Shucks. You get the same two leading men from the Hillbillies in the Haunted House movie, plus Mamie Van Doren. Jayne Mansfield may have clocked in at a whole 10 minutes in this film. She's saved by our kindly southern folk after she breaks down on the highway, she sings a song in a dream sequence type setting, then she stands at the roulette wheel and that looks like stock footage.

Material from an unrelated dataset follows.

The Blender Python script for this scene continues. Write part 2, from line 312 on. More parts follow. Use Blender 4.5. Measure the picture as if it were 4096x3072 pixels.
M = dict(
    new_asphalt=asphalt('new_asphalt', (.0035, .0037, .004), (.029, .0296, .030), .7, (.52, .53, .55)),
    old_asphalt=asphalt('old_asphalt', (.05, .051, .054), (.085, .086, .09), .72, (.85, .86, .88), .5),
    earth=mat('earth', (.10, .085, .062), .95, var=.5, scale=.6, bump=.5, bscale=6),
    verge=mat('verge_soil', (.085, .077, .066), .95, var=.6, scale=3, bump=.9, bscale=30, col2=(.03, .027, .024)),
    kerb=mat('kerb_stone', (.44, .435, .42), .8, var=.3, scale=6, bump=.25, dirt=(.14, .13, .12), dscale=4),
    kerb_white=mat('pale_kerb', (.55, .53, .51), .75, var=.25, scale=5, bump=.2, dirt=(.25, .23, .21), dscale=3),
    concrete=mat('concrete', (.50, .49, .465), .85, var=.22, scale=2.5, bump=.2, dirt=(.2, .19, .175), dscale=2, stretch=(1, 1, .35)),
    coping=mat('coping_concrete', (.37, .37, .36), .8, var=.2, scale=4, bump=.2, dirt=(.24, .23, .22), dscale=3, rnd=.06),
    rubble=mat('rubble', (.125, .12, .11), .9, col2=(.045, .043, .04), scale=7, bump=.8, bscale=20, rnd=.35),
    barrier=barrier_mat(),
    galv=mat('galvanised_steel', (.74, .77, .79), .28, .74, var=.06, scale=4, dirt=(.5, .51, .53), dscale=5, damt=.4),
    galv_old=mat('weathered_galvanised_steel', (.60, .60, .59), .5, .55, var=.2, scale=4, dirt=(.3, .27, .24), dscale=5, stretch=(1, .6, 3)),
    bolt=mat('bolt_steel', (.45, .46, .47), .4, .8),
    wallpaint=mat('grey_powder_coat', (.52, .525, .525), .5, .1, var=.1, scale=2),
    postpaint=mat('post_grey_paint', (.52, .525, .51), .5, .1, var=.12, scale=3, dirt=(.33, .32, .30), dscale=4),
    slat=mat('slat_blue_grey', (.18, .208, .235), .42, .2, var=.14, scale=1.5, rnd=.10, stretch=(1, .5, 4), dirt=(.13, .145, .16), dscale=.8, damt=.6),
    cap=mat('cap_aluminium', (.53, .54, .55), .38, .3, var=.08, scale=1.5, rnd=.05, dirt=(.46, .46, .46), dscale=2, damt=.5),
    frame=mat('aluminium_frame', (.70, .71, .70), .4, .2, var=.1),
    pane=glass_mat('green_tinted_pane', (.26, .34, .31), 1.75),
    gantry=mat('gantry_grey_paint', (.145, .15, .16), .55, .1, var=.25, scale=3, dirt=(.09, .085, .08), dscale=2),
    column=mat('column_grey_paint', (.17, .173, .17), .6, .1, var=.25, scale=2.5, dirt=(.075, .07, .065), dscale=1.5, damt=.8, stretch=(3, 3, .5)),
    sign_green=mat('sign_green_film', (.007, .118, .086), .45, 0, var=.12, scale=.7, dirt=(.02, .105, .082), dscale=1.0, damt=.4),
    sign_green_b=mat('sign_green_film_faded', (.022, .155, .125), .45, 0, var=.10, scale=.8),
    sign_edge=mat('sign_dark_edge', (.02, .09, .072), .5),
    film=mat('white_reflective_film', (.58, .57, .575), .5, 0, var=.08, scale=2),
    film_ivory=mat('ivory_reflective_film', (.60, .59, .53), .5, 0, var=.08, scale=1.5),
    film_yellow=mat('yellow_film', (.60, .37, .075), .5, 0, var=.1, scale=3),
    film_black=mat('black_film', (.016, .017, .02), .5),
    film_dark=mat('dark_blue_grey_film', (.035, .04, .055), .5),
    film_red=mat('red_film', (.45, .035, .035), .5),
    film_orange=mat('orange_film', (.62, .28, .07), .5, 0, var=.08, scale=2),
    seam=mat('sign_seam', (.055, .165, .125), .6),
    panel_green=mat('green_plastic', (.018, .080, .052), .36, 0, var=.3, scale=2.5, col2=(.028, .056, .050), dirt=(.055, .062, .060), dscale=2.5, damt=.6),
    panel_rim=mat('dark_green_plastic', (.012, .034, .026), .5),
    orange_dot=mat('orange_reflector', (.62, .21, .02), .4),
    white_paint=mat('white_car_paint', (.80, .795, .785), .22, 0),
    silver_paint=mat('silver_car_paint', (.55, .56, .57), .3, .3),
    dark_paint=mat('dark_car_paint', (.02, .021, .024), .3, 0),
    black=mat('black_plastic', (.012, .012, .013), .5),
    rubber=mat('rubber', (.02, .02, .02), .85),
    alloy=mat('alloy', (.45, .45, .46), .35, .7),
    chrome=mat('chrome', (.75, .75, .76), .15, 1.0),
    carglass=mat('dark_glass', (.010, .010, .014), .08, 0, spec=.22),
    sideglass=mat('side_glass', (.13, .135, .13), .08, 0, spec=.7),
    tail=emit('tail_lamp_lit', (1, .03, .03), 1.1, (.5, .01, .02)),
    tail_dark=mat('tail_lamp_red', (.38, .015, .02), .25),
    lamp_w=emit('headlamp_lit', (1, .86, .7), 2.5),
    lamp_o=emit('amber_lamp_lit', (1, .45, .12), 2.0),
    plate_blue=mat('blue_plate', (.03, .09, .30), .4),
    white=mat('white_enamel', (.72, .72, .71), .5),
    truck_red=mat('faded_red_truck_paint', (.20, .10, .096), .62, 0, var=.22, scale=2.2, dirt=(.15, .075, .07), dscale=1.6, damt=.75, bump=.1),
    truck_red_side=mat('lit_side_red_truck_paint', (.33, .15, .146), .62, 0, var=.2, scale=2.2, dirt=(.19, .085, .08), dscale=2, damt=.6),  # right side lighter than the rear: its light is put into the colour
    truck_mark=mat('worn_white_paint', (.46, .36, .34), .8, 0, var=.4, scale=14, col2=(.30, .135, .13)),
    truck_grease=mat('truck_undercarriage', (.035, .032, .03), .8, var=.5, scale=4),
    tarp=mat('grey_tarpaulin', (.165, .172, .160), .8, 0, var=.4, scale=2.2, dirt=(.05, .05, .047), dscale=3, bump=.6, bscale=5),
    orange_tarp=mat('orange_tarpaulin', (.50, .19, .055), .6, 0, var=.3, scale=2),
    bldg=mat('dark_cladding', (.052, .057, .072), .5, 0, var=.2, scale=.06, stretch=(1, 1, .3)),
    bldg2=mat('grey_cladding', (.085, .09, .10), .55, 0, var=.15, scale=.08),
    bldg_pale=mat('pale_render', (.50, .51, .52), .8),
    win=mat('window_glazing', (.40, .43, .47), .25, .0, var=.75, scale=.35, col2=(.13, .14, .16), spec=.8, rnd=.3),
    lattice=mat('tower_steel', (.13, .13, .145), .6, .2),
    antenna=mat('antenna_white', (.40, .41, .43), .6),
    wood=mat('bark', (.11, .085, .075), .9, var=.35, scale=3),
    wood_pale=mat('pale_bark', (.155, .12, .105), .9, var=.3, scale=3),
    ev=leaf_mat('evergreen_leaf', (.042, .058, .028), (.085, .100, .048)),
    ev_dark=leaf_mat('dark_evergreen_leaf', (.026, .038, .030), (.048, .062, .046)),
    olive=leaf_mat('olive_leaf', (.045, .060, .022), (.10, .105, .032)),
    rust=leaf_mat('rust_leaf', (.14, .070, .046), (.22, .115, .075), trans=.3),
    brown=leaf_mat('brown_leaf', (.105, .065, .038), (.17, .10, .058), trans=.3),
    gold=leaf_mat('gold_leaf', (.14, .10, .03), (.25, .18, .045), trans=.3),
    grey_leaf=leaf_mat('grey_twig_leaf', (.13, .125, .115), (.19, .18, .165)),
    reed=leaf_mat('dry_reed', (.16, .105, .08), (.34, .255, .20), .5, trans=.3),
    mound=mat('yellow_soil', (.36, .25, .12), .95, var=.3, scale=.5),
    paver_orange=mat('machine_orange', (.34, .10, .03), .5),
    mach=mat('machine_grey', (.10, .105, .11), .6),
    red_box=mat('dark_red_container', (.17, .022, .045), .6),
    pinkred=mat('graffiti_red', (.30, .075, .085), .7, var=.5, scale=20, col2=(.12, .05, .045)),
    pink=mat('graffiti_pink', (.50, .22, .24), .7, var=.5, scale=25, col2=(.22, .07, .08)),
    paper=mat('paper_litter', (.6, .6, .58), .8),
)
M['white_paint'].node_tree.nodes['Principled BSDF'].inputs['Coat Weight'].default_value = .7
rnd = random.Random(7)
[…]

To watch the film the whole way through is as painful as putting your nose to the lips of a large mouth bass. The country songs and 'stars' that perform are enough to curdle grandma's buttermilk. Whew boy, if you like being tortured by honest good time cinema, step right up and go to Vegas with 60's country stars that are as loosely knit as a scarecrow in a tornado.

Rating: 1 stars
Summary: Don't Buy this Video....
Review: The color is washed out...the print is very grainy...this may the worst copy of any film,that i have ever bought....the soundtrack is hard to hear...do not purchase this version of this film...a better copy of this film may be worth it,if you are a country music fan...this movie was shot in a studio & not a very good studio...there is less than a minute of 1966 Vegas in this film.